Impossible de conclure ces lignes sur le Freestyle sans souligner la performance historique de Magnus Carlsen, qui remporte les deux tournois (ça, c’est la routine 😊), et qui réalise un extraordinaire 9/9 dans l’Open de Karlsruhe ; les superlatifs manquent…
Et maintenant : retour au Grand Chess Tour
Prochaine étape pour moi : le Grand Chess Tour. Retour aux échecs classiques avec une première phase rapide à Varsovie (26-30 avril), suivie de parties longues à Bucarest (7-16 mai). C’est un des grands objectifs de l’année, avec bien sûr l’envie de finir dans le top 3 du circuit voire, pourquoi pas, remporter enfin le GCT après de si nombreuses deuxièmes places depuis 10 ans !

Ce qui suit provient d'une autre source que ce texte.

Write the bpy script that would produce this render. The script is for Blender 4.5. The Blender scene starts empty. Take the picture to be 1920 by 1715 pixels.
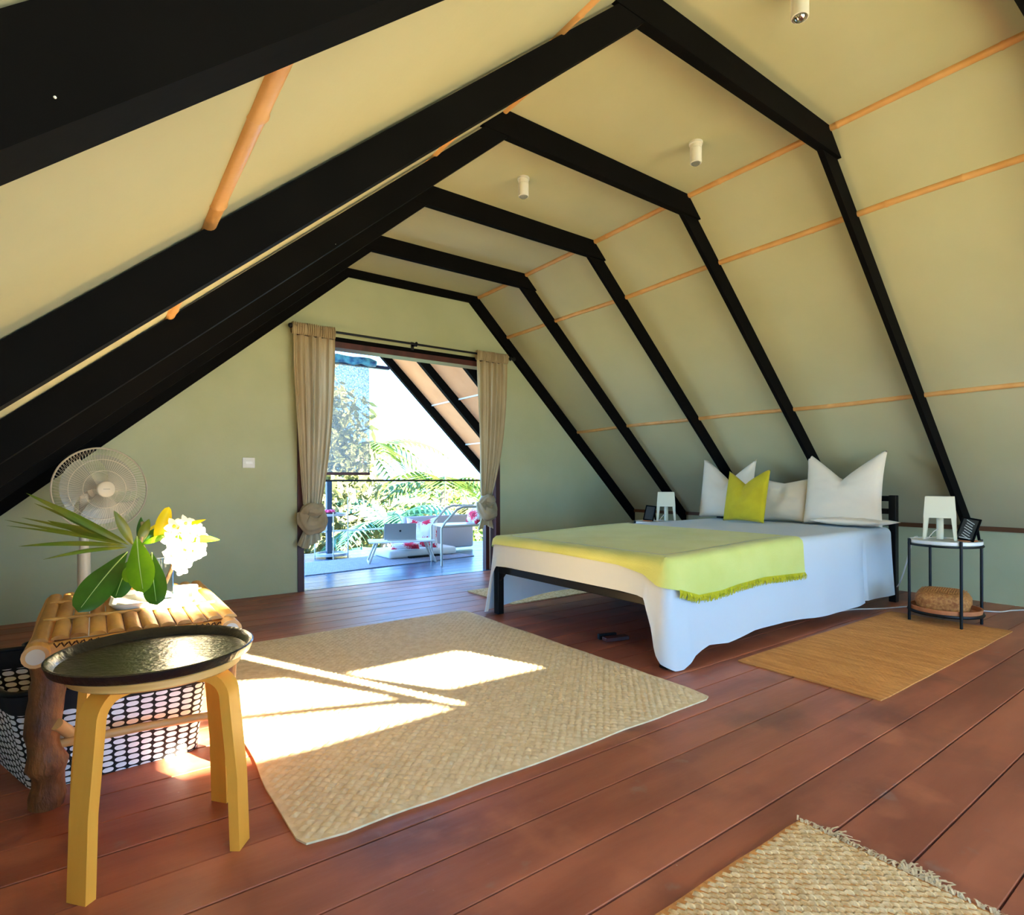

Les parties de Maxime à Paris :
Les parties de Maxime à Karlsruhe :

Juste avant d’entamer sa séquence de tournois en Freestyle, Maxime était allé quelques jours en Carinthie, dans le sud de l’Autriche, afin d’y disputer la phase finale du Championnat national par équipes. Lui et ses camarades du club de Linz ont remporté la compétition pour la troisième année consécutive, cette fois avec une marge très conséquente. Il faut dire qu’avec une équipe composée notamment de Mvl, Mamedyarov, Maghsoodloo, Sarana, Esipenko et Bacrot, la barre était placée bien trop haute pour les concurrents. Toutefois, conscient du fait que son équipe était sujette aux critiques, le Directeur du club et Président de la Fédération autrichienne, Michael Stöttinger, a décidé de la retirer de la compétition la saison prochaine. Tout en précisant cependant que cette équipe avait été « construite autour de GMI qui étaient de vieux amis ».